If you aren’t familiar with love languages, the premise goes something like this: each of us has a primary way of speaking and receiving love through one of the following:
❤︎ words of encouragement
❤︎ physical touch and closeness
❤︎ acts of service
❤︎ quality time
❤︎ gift giving
❤︎ thoughtful gestures
I remember when, as a young girl of 8 or 9 years old, I burst into tears when my dad brought home a lovely new pin for my mom. I couldn’t believe my daddy didn’t bring something home for me. But, like a loving father will do, the next day he brought home a beautiful butterfly pin just for me. And I felt loved.
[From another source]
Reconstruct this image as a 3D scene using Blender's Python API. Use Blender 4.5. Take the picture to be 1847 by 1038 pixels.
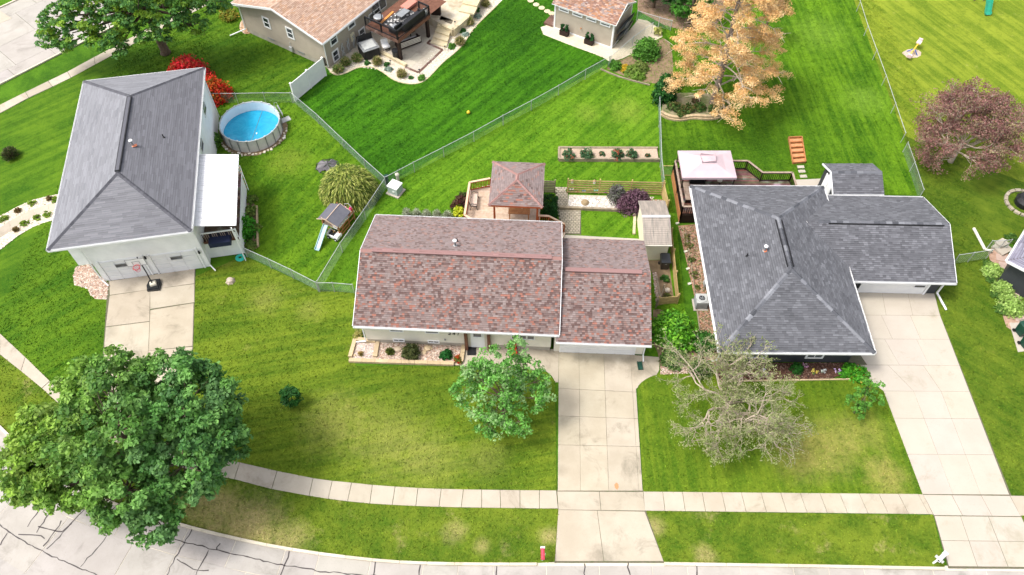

Fast forward about 40 years to a conversation with my neighbor about college care packages. Her daughter loved stuffed animals and cute little trinkets. I really wanted to send my son something during his first semester away but those ideas wouldn’t really work for a guy. Then my friend suggested using school colors as a theme. Perfect! I went to the grocery store bought everything purple I could find, enclosed a note and sent it. It arrived just in time for finals week.
When he came home on break a few weeks later guess what came with him? A full box of uneaten purple snacks. He shared with his dad that he didn’t want to hurt my feelings, but if he were to receive anymore “care packages” he preferred just to have money. After all, he can get all the food he wants with his meal plan. But on the other hand, driving four hours home meant he would be needing extra gas money.
In that moment, I realized I was speaking my love language, which was “gifts,” to him, but this was not his language which turns out to be “thoughtful gestures.” In my mind, picking out each purple packaged goodie communicated that I miss having him home, that I think of him often, and, of course, that I love him. Would a $25 gas card really communicate all that? Yes! Because it would be speaking his love language. So, like a loving mother will do, I put the snacks in the pantry for the family to share and bought him a tank of gas.
The lesson to be learned from my college care package story is that not only do we need to know our family members’ and friends’ love languages, we need to remember to speak them in a manner that the person will actually “feel” our love in the ways that matter most to them, not the ways that come easiest to us.
Gary Ezzo writes, “The moral qualities of love flow from the character of God. Love is so important to God that He made it the distinctive identifying mark of Christ-followers. In John 13:35 Jesus said, ‘By this all men will know that you are my disciples, if you have love for one another.’ Loving others is a badge that identifies Christ-followers. God’s love is always intentional and purposeful.”